I arrived in the city not knowing exactly what to expect. The former Eastern Bloc nations are mysterious to most American travelers, and most everything I had heard of the city had been from films and anecdotes from various acquaintances. I had only a day to see the city before flying back to Stockholm to continue my studies in Sweden, thus I deliberately did as little research beforehand as possible to avoid disappointment. A quick bus ride from the airport whizzed down a little strip of well-maintained highway and deposited me right in the heart of the Old Town, where the streets were filled with the kind of cold, harsh Nordic sunlight that can give you a headache if you’re not used to it. At first, the stark patches of light and shadow made the city feel otherworldly, like I was walking through a film set. But as I continued to walk through the maze of the bustling streets full of foreign sights, smells, and tastes, leading into half-empty corridors, shaded in mystery, I began to feel right at home.
The city may be thriving, but it is also rustic, like an old-fashioned diorama depicting the Dark Ages set amidst the most cutting-edge of museums. Near a Russian Orthodox Cathedral, two elderly women with thick shawls knotted under their chins were selling boxes of fruit. In a square just off Kalku Iela (Chalky Street), one of the main streets running through the Old Town, a small skating rink had been set up, where children skated to a crackly rendition of Lady Gaga’s “Alejandro.” Yet, despite the rural appeal, it was clear that the city is a merge between the old and the new; a converging path of what once was and what is.

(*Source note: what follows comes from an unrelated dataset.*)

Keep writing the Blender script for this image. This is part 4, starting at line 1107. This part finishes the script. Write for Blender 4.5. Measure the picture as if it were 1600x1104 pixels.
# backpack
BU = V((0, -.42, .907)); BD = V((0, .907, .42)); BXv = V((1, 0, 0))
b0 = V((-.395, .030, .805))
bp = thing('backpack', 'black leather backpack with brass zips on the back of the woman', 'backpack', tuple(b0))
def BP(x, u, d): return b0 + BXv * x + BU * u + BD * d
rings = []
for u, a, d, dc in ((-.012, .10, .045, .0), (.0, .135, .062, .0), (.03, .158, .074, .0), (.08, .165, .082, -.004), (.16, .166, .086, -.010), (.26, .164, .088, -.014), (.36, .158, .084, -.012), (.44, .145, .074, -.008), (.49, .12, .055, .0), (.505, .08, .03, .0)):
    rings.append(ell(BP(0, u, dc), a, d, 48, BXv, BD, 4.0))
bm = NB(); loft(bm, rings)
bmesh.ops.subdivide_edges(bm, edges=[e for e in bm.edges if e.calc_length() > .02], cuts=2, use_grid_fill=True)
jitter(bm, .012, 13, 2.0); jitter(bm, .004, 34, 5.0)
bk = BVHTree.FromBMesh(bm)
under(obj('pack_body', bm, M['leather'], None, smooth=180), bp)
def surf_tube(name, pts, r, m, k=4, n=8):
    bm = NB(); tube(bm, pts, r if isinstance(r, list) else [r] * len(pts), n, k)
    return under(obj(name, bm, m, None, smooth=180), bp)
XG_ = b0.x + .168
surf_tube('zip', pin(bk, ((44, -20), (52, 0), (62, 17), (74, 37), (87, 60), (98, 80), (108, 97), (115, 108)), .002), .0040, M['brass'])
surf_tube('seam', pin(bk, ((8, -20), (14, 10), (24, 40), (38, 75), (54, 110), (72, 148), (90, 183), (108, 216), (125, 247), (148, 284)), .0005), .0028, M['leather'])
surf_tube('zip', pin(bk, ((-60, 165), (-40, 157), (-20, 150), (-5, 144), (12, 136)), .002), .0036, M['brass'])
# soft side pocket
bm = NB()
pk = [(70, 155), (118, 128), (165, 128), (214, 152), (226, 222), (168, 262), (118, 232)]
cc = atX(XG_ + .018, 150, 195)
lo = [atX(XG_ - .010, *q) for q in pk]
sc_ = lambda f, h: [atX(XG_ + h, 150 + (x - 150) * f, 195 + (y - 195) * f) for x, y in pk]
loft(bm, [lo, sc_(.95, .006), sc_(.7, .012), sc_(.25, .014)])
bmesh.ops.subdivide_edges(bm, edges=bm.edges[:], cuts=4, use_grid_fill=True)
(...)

Riga is said to have one of the finest collections of Art Nouveau buildings anywhere and, turning onto Alberta Iela that afternoon, I could easily believe it. An architecture buff could happily spend weeks here, working their way through the winding streets. Riga was spared the bombings that destroyed so many of Germany’s Art Nouveau buildings, which has earned it recognition as a UNESCO World Heritage Site. Much of the Old Town looks as it did before 1914, when Riga was a prosperous seafaring city with large shipyards and a thriving merchant class. Many of the elaborate, fanciful structures were designed by Baltic German architect Mikhail Eisenstein, whose son Sergei later became one of Russia’s best-known film directors. The ringing Old Town is a sea of glassy skyscrapers, a symbol of Latvia’s economic boom despite a declining population and political uncertainty following admittance to the European Union in 2004.
Of particular interest is the Vecrīga (“House of the Blackheads”). Erected during the 14th century for the Brotherhood of Blackheads — a guild for unmarried German merchants in Riga — it was rebuilt in the late 1990s after being bombed by the Germans in 1941 and demolished by the Soviets in 1948. There’s also the Freedom Monument (Latvian: Brīvības Piemineklis), a memorial honoring soldiers killed during the 1918 to 1920 Latvian War for Independence. Considered an important symbol of the sovereignty of Latvia, silent honor guards stand by in rotating shifts, not unlike the Tomb of the Unknown Soldier in Warsaw, Poland or Washington, D.C.
Amidst such a picturesque setting, one would assume the cost of lodging to be sky-high. Yet, such assumptions couldn’t be further from the truth. A modest, clean hotel in or near the Old Town costs about $100 for a double room, but I opted for a much cheaper option: one of the myriad hostels peppering the city, catering to students and young travelers.